490 small and 49 large bowls are exhibited in the lower-storey room of the Europe–Far East Gallery. The building’s space has enchanted the artist with its simple and tranquil forms, providing a perfect background for the objects on display. Despite the considerable quantity of the exhibited objects, each bowl grabs attention independently with its distinctive details, opening our eyes to the infinite diversity of form.
During the long months of time-consuming work, the artist created every vessel in accordance with the traditional rules of the ceramic craft. The vessels appear timeless in their pure, simple form. Each bowl, though delicate and fragile, is a promise of durability. Each of them is unique, characterized by its own colours and patterns, with nearly transparent glazing. The smudges created by the firing process endow them with individualized appearance. Young-Jae Lee uses the imperfections of surface deliberately to evoke a sense of roughness. The vessels pick up the interplay of light and shadow conditioned by the surrounding architecture and intensify it. The bowls catch the light that is diffracted on their dome-like shapes and projects the reflexes into the chalices, casting innumerable shadows around. They invite the visitors to pause for a moment and let their eyes follow the nearly infinite number of seemingly familiar everyday objects. They force a viewer to change their perspective: you look at them from above, then you kneel to send a glance between the shining vessels. Just as the bowls, with their grooves, undulations, lines and transitions from one colour to another, evoke an association of landscapes, so does the installation of vessels on the floor form a poetic scenery.
This form of bowls has been known to man from the earliest of times. Each of them is a craft product, handmade and therefore unique. They bear the traces of their creator’s hand and the creative processes on the pottery wheel and in the kiln. Other than by colour, thy differ in form, size, and outline. Each combines the artist’s experience and vision. Her experience is based on the ancient handicraft tradition, and the artist has gained it by making countless vessels. Although the flattened bowls in this group, with diameters of over half a metre, are quite big, the artist is able to work them on the pottery wheel herself.
It was music that inspired Young-Jae Lee to create this bowl form. She drew inspiration from Olivier Messiaen’s ‘Quatuor pour la fin du temps’ (‘Quartet for the End of Time’). The French composer completed the piece in 1941, as a prisoner of a German concentration camp, exploring in his work the motif of Saint John’s Apocalypse.

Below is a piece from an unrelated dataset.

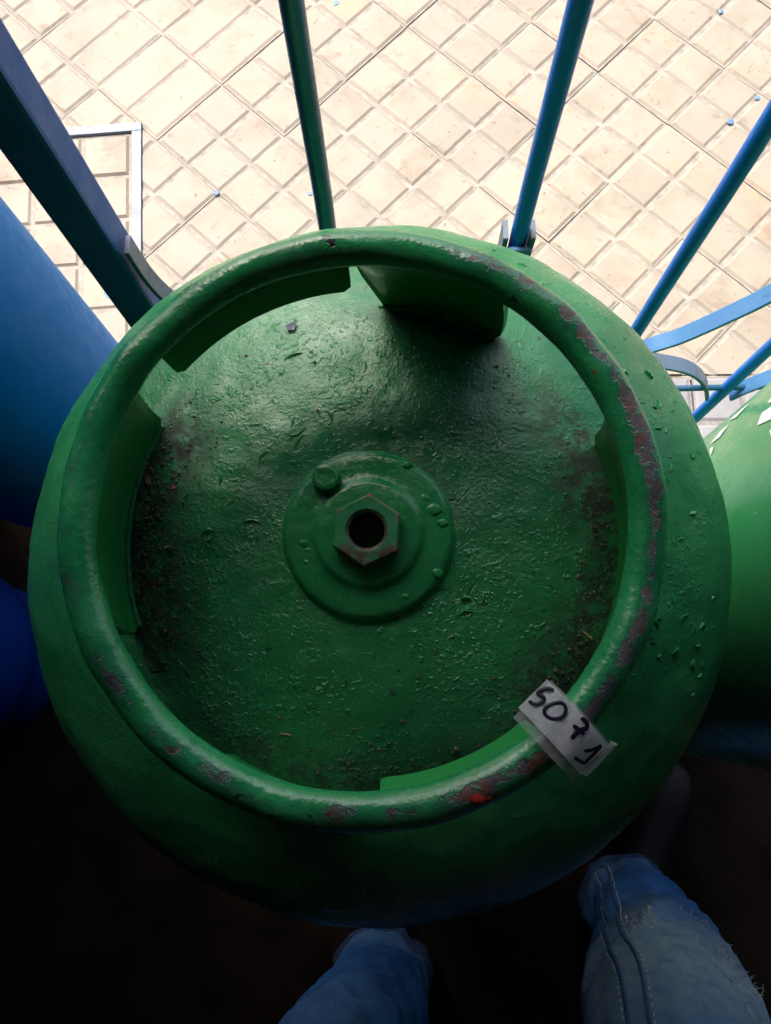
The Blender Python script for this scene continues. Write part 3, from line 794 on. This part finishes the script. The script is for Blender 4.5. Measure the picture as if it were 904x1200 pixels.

Korean artist, living and working in Germany for the past forty years. Born in Seoul, South Korea, she was trained in ceramics there, and continued her education in Germany, where she moved in 1972. After completing her art studies in Wiesbaden, she set up her first ceramic workshop while studying art history at the University of Heidelberg. Over the following three years she taught at the Gesamthochschule in Kassel. Since 1987 she has headed the Keramische Werkstatt Margaretenhöhe in Essen.
Young-Jae Lee has been developing Margaretenhöhe’s programme as its designer, technologist, and manager. The workshop’s philosophy is derived from the tradition of the Bauhaus. Its products have gained considerable recognition at design fairs, winning numerous awards, and the collections of vessels by its ceramic workers have been exhibited at handicraft fairs and applied arts galleries in Germany and other European countries. Young-Jae Lee’s works have also been shown in Japan and South Korea.
This success would not have been possible without Young-Jae Lee’s personality, talent, hard work and passion, pronouncedly manifested in her works, in her artistic ceramic vessels. The artist has received such awards as the Bampi-Preis (1981) or the Bayerischer Staatspreis, and her works are included in a number of museum and other collections all over the world. The exhibition at the Manggha Museum is one of the events held in connection with the conferment of an honorary doctorate on the artist by the Eugeniusz Geppert Academy of Fine Arts in Wrocław.